Exercise instructions » Copy out every line that contains "Blender".
— Start of Dataset entries —
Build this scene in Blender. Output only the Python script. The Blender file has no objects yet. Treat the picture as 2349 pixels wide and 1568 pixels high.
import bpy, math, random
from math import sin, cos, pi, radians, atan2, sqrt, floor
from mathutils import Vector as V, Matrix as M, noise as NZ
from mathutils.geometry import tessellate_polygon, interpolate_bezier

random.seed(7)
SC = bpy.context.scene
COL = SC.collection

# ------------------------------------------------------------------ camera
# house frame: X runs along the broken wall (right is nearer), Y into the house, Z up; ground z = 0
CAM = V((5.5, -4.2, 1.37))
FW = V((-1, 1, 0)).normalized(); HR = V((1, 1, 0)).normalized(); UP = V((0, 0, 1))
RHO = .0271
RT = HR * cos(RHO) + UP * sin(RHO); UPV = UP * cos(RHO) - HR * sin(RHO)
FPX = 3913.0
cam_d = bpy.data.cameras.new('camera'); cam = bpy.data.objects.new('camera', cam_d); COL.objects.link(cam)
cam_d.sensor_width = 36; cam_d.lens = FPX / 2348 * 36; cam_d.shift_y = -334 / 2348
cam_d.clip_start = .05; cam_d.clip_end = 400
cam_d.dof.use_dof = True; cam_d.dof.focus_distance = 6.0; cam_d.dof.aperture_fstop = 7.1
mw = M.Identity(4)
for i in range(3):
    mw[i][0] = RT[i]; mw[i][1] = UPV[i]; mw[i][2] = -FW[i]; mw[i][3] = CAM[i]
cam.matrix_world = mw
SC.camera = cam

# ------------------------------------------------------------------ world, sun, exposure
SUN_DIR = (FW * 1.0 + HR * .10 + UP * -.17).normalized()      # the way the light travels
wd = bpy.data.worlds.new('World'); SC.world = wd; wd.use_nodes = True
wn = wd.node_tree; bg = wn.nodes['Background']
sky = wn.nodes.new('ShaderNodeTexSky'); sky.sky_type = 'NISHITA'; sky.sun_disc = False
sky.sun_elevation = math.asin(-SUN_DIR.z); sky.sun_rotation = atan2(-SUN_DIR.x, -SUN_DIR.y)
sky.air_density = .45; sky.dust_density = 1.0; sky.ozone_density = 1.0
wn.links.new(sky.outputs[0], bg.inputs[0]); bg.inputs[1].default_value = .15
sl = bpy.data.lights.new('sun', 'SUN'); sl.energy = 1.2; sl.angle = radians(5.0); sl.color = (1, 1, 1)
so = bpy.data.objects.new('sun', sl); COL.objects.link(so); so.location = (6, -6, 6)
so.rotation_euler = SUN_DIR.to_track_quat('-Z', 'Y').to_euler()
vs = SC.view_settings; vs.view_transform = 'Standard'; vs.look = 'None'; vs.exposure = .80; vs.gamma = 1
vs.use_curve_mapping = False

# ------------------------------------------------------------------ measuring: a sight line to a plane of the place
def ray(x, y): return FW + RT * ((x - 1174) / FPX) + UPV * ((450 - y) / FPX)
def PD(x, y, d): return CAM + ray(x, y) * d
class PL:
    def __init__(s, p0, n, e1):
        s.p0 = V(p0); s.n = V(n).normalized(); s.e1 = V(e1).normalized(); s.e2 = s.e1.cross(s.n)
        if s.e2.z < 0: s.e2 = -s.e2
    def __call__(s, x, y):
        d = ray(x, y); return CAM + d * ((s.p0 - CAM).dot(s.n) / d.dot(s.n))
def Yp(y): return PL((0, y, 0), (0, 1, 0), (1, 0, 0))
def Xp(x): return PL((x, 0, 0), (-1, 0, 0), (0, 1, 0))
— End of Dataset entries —
— Start of Dataset entries —
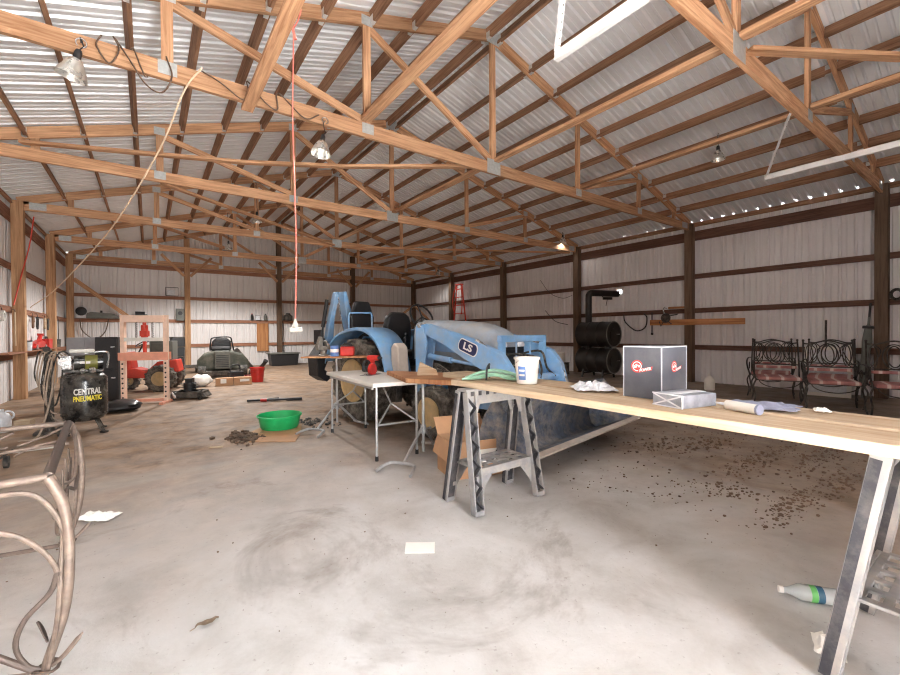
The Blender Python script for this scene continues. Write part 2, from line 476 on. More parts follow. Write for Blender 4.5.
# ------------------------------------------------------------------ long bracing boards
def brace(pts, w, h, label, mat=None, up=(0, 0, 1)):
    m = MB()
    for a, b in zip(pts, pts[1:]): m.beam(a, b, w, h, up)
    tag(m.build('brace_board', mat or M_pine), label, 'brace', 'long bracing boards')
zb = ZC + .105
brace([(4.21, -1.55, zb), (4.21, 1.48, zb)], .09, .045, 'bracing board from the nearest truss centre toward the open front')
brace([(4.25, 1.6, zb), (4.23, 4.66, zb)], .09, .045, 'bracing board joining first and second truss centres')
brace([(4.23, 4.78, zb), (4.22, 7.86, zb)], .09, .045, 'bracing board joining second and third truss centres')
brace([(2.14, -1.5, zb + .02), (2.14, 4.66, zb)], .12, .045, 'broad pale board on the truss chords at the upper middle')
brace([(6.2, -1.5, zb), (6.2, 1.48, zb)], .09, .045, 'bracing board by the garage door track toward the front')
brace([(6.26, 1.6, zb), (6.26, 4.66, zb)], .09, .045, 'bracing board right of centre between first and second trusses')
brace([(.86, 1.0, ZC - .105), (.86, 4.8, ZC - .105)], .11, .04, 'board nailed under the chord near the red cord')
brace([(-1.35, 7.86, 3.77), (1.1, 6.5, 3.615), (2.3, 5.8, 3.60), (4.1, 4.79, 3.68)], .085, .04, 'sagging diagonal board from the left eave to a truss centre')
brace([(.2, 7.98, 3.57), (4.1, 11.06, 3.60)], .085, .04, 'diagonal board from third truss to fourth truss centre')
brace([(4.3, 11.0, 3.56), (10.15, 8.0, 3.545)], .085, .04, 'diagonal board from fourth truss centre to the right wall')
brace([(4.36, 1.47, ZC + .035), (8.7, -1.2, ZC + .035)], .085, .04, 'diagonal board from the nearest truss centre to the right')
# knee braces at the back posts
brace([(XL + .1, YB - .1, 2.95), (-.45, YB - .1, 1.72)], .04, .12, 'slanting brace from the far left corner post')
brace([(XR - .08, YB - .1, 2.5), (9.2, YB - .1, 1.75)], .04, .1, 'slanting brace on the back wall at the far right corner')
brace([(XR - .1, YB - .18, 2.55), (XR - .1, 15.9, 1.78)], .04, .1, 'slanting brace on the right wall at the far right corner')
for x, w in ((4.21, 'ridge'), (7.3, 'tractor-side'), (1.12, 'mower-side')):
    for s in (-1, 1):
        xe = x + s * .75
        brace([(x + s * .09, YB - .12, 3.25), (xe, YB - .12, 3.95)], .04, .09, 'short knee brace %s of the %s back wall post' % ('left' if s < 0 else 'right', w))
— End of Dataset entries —
— Start of Dataset entries —
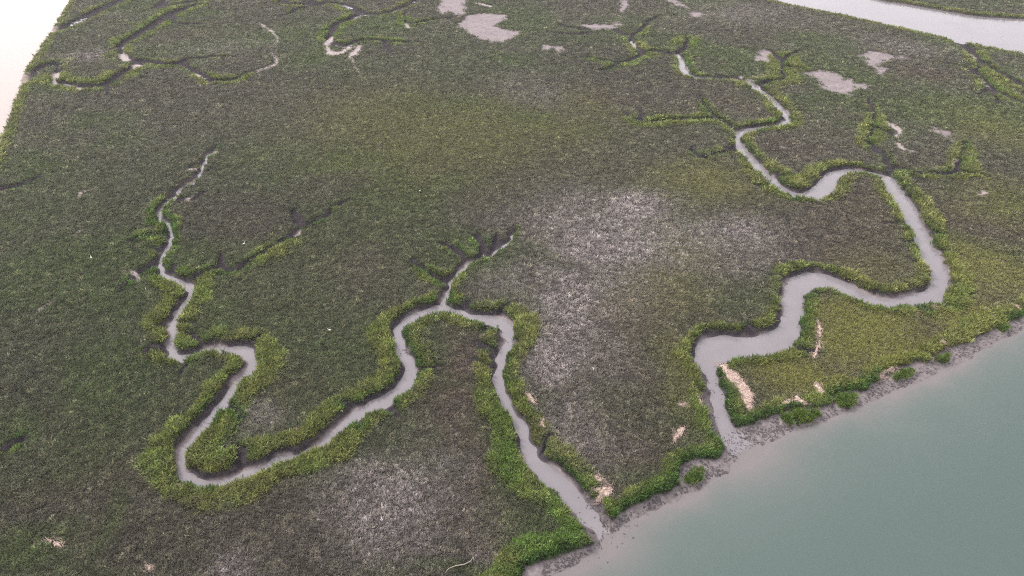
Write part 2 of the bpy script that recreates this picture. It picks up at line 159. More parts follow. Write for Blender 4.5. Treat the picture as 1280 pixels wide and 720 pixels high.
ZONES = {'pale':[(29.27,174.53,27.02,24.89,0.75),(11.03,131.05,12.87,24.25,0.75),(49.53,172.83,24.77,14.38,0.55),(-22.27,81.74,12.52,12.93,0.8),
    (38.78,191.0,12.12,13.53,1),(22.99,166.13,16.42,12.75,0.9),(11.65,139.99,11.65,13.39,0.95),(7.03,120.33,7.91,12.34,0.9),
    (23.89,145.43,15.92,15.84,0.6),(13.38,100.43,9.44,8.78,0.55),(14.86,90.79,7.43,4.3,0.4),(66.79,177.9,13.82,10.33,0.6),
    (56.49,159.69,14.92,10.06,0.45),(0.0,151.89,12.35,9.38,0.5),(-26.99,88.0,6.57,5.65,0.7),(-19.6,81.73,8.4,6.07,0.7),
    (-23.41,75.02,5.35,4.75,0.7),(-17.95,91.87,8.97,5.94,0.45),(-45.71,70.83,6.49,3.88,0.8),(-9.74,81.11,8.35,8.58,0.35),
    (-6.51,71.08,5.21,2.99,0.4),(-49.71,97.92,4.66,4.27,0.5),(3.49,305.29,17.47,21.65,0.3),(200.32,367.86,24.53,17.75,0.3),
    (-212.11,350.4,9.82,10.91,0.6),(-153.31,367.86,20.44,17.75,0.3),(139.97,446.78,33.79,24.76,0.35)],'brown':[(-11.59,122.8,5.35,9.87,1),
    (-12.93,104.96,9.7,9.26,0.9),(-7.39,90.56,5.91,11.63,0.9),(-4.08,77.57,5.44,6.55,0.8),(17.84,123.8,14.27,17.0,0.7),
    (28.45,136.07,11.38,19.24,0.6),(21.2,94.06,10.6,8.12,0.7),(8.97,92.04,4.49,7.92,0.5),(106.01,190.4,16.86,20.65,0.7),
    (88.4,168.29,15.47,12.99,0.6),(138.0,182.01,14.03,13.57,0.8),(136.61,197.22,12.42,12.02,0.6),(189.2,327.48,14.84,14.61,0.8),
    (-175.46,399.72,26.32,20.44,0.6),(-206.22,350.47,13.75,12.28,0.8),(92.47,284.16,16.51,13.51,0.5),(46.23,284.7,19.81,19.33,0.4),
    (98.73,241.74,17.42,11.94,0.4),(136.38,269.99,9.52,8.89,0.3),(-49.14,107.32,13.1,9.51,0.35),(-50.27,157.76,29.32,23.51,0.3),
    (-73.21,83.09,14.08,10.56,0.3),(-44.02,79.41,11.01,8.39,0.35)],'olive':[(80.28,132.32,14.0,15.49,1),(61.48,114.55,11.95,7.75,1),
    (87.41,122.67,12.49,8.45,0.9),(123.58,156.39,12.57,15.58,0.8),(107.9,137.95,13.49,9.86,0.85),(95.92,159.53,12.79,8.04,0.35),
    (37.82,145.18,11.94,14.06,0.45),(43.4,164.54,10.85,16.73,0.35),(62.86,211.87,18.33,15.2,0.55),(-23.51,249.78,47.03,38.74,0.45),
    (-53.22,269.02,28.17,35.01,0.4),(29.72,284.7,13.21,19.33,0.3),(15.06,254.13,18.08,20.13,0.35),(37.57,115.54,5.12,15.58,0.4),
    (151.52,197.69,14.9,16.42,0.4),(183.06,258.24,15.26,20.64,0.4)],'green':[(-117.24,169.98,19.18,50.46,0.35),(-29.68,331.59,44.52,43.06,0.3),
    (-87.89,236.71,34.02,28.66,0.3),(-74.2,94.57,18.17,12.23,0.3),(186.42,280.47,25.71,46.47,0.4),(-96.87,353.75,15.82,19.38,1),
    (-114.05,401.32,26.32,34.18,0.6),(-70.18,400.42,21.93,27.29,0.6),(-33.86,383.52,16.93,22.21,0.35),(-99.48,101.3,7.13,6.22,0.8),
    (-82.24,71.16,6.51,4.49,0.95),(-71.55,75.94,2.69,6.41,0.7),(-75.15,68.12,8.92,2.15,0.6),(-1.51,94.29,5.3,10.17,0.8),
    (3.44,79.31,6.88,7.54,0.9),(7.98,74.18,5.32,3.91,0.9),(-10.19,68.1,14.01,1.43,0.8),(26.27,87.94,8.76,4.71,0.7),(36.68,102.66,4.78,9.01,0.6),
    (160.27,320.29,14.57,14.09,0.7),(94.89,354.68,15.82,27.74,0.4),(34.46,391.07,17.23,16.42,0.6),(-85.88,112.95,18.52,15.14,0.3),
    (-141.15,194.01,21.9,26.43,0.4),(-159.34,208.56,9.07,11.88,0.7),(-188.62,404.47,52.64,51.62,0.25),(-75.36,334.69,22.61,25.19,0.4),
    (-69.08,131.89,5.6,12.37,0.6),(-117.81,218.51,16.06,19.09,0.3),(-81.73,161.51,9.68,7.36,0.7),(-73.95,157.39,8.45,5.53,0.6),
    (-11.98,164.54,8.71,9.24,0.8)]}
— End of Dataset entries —
Response »
Build this scene in Blender. Output only the Python script. The Blender file has no objects yet. Treat the picture as 2349 pixels wide and 1568 pixels high.
The Blender Python script for this scene continues. Write part 2, from line 476 on. More parts follow. Write for Blender 4.5.
Write part 2 of the bpy script that recreates this picture. It picks up at line 159. More parts follow. Write for Blender 4.5. Treat the picture as 1280 pixels wide and 720 pixels high.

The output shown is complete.